Digital lands at BEA
Vook wasn’t the only e-book outfit at BEA, but we were one of the most visible, hanging around the floor and visiting lots of publishing folk to demonstrate our product. I’m a veteran of this book fair, but I have to say I have rarely encountered such enthusiasm, especially for a product that’s a little “out of the box.” For all the fretting that the book business is archaic and hidebound, there were dozens of “that’s cool”’s and “I want in”s, especially after Vook CEO Brad Inman spoke on the Big Ideas panel. The BEA organizers are enthused about new technology, too, having organized, for the first time, a special “digital area” at the otherwise old-fashioned fair. Some people worried that this was ghettoizing, but I thought otherwise; with traditional book publishers pulling back on what they spent at the fair on booths and parties and such, it seemed a natural progression for technology to take more of center stage. (And, by the way, give one of the few great parties at the Fair)
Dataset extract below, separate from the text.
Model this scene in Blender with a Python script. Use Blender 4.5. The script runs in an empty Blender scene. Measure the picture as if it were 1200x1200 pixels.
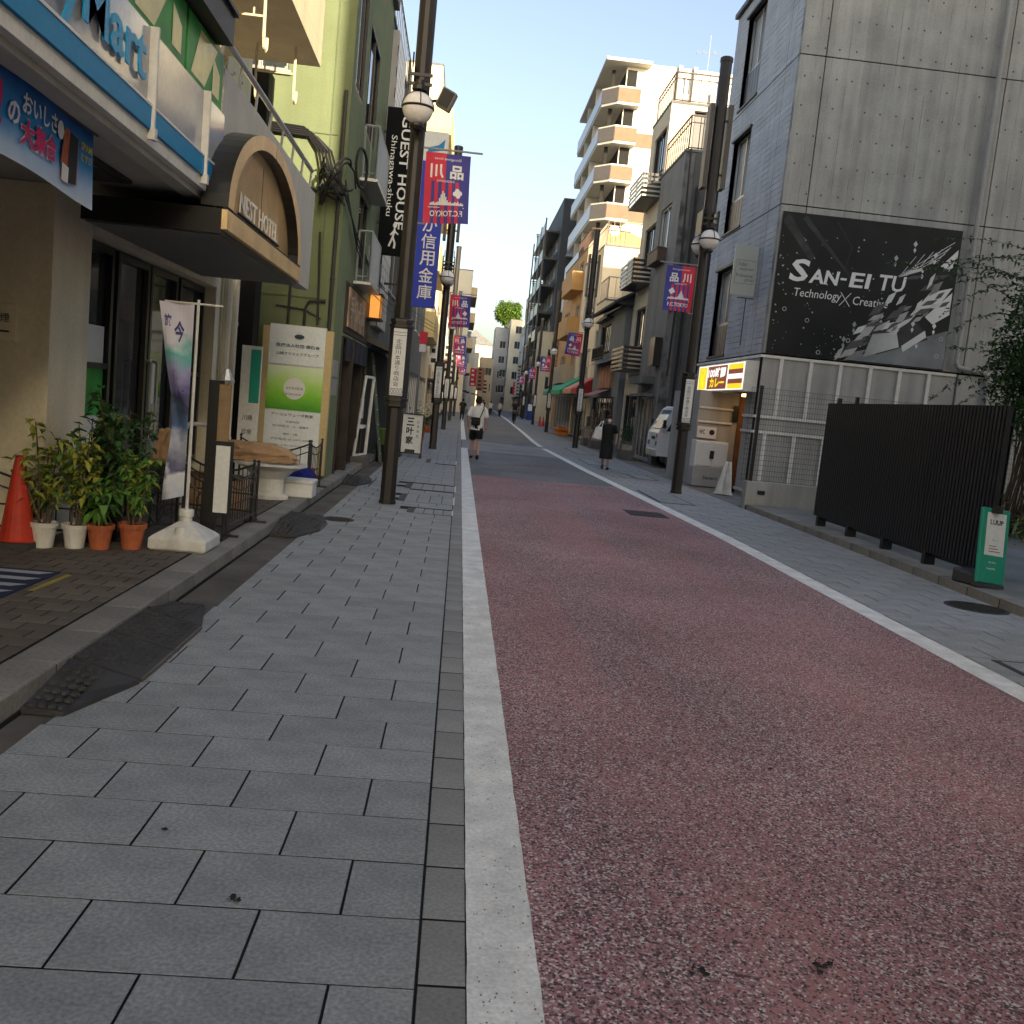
import bpy, bmesh, math, random
from math import sin, cos, pi, radians as rad, sqrt, atan2
from mathutils import Vector, Matrix
random.seed(11)
S = bpy.context.scene
COL = S.collection

# ------------------------------------------------------------------ camera, sky, sun, exposure
cam_data = bpy.data.cameras.new('camera')
cam_data.sensor_width = 36.0
cam_data.lens = 33.0
cam_data.clip_end = 3000.0
cam = bpy.data.objects.new('camera', cam_data)
COL.objects.link(cam)
cam.matrix_world = (Matrix.Translation((0, 0, 1.6)) @ Matrix.Rotation(rad(-3.756), 4, 'Z')
                    @ Matrix.Rotation(rad(90 - 6.561), 4, 'X') @ Matrix.Rotation(rad(5.6), 4, 'Z'))
S.camera = cam

SUN_EL, SUN_AZ = rad(17.0), rad(155.0)      # low evening sun, behind the camera and a little to the right
SUN_DIR = Vector((sin(SUN_AZ) * cos(SUN_EL), cos(SUN_AZ) * cos(SUN_EL), sin(SUN_EL)))
W = bpy.data.worlds.new("World")
S.world = W
W.use_nodes = True
wn = W.node_tree.nodes
bgn = wn['Background']
sky = wn.new('ShaderNodeTexSky')
sky.sky_type = 'NISHITA'
sky.sun_disc = False
sky.sun_elevation = SUN_EL
sky.sun_rotation = SUN_AZ
sky.altitude = 30
sky.air_density = 1.0
sky.dust_density = 3.6
sky.ozone_density = 0.5
hsv = wn.new('ShaderNodeHueSaturation')                     # evening haze: paler blue than a clear noon sky
hsv.inputs['Hue'].default_value = 0.508
hsv.inputs['Saturation'].default_value = 0.90
W.node_tree.links.new(sky.outputs[0], hsv.inputs['Color'])
W.node_tree.links.new(hsv.outputs[0], bgn.inputs[0])
bgn.inputs[1].default_value = 0.13
sun_l = bpy.data.lights.new('sun', 'SUN')
sun_l.energy = 4.4
sun_l.angle = rad(0.5)
sun_l.color = (1.0, 0.85, 0.62)
sun = bpy.data.objects.new('sun', sun_l)
COL.objects.link(sun)
sun.rotation_euler = SUN_DIR.to_track_quat('Z', 'Y').to_euler()
sun.location = (0, 0, 40)
S.view_settings.view_transform = 'Standard'
S.view_settings.look = 'None'
S.view_settings.gamma = 1.0
S.view_settings.use_curve_mapping = False
S.view_settings.exposure = 1.32
S.cycles.use_denoising = True
S.cycles.max_bounces = 8
S.cycles.adaptive_threshold = 0.02

# ------------------------------------------------------------------ materials
MATS = {}
def M(name, col, rough=.75, var=.12, scale=2.5, bump=.08, bscale=60., metal=0., streak=0., spec=.35, rnd=0., emit=0., fine=.06):
    if name in MATS: return MATS[name]
    m = bpy.data.materials.new(name); m.use_nodes = True
    nt = m.node_tree; N = nt.nodes; L = nt.links
    b = N['Principled BSDF']
    b.inputs['Roughness'].default_value = rough
    b.inputs['Metallic'].default_value = metal
    b.inputs['Specular IOR Level'].default_value = spec
    tc = N.new('ShaderNodeTexCoord')
    def noise(sc, det=4, src=None):
        n = N.new('ShaderNodeTexNoise'); n.inputs['Scale'].default_value = sc; n.inputs['Detail'].default_value = det
        L.new(src or tc.outputs['Object'], n.inputs['Vector']); return n
    def ramp(sock, a, bb):
        r = N.new('ShaderNodeMapRange'); r.inputs[1].default_value = .3; r.inputs[2].default_value = .7
        r.inputs[3].default_value = a; r.inputs[4].default_value = bb; L.new(sock, r.inputs[0]); return r.outputs[0]
    def mul(a, bb):
        k = N.new('ShaderNodeMath'); k.operation = 'MULTIPLY'; L.new(a, k.inputs[0]); L.new(bb, k.inputs[1]); return k.outputs[0]
    f = ramp(noise(scale).outputs[0], 1 - var, 1 + var)
    if fine: f = mul(f, ramp(noise(bscale * .5, 2).outputs[0], 1 - fine, 1 + fine))
    if streak:
        mp = N.new('ShaderNodeMapping'); mp.inputs['Scale'].default_value = (5, 5, .25)
        L.new(tc.outputs['Object'], mp.inputs[0])
        f = mul(f, ramp(noise(1.0, 5, mp.outputs[0]).outputs[0], 1 - streak, 1 + streak * .4))
    if rnd:
        oi = N.new('ShaderNodeObjectInfo'); r = N.new('ShaderNodeMapRange'); r.inputs[3].default_value = 1 - rnd; r.inputs[4].default_value = 1 + rnd
        L.new(oi.outputs['Random'], r.inputs[0]); f = mul(f, r.outputs[0])
    mx = N.new('ShaderNodeVectorMath'); mx.operation = 'SCALE'; mx.inputs[0].default_value = col[:3]
    L.new(f, mx.inputs['Scale']); L.new(mx.outputs[0], b.inputs['Base Color'])
    if bump:
        bn = N.new('ShaderNodeBump'); bn.inputs['Strength'].default_value = bump; bn.inputs['Distance'].default_value = .01
        L.new(noise(bscale, 3).outputs[0], bn.inputs['Height']); L.new(bn.outputs[0], b.inputs['Normal'])
    if emit:
        L.new(mx.outputs[0], b.inputs['Emission Color']); b.inputs['Emission Strength'].default_value = emit
    MATS[name] = m
    return m

def MG(name, stops, axis=2, lo=0., hi=1., rough=.5):
    """print with a colour gradient along one object axis"""
    m = bpy.data.materials.new(name); m.use_nodes = True; N = m.node_tree.nodes; L = m.node_tree.links
    tc = N.new('ShaderNodeTexCoord'); sp = N.new('ShaderNodeSeparateXYZ'); L.new(tc.outputs['Object'], sp.inputs[0])
    mr = N.new('ShaderNodeMapRange'); mr.inputs[1].default_value = lo; mr.inputs[2].default_value = hi; L.new(sp.outputs[axis], mr.inputs[0])
    nz = N.new('ShaderNodeTexNoise'); nz.inputs['Scale'].default_value = 7; L.new(tc.outputs['Object'], nz.inputs['Vector'])
    ad = N.new('ShaderNodeMath'); ad.operation = 'MULTIPLY_ADD'; ad.inputs[1].default_value = .25; L.new(nz.outputs[0], ad.inputs[0]); L.new(mr.outputs[0], ad.inputs[2])
    sb = N.new('ShaderNodeMath'); sb.operation = 'SUBTRACT'; sb.inputs[1].default_value = .125; L.new(ad.outputs[0], sb.inputs[0])
    cr = N.new('ShaderNodeValToRGB'); e = cr.color_ramp.elements
    e[0].position, e[0].color = stops[0][0], (*stops[0][1], 1); e[1].position, e[1].color = stops[-1][0], (*stops[-1][1], 1)
    for p, c in stops[1:-1]:
        k = e.new(p); k.color = (*c, 1)
    L.new(sb.outputs[0], cr.inputs[0]); b = N['Principled BSDF']; L.new(cr.outputs[0], b.inputs['Base Color']); b.inputs['Roughness'].default_value = rough
    MATS[name] = m
    return m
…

Speaking of ghettoizing, I couldn’t help but notice that in the business section of the Wednesday’s NY times there were two, count em two, stories about technology and media. This might not seem all that unusual, but we media hounds in New York still remember the Circuits section, now disbanded: Now, that was a ghetto. I think it’s a great sign that we’re all up there next to GM (and looking a whole lot better than GM, I can’t help but notice) — finally, forward thinking companies are allowed to sit at what Woody Allen once quipped (in another context) was the “grown up”’s table.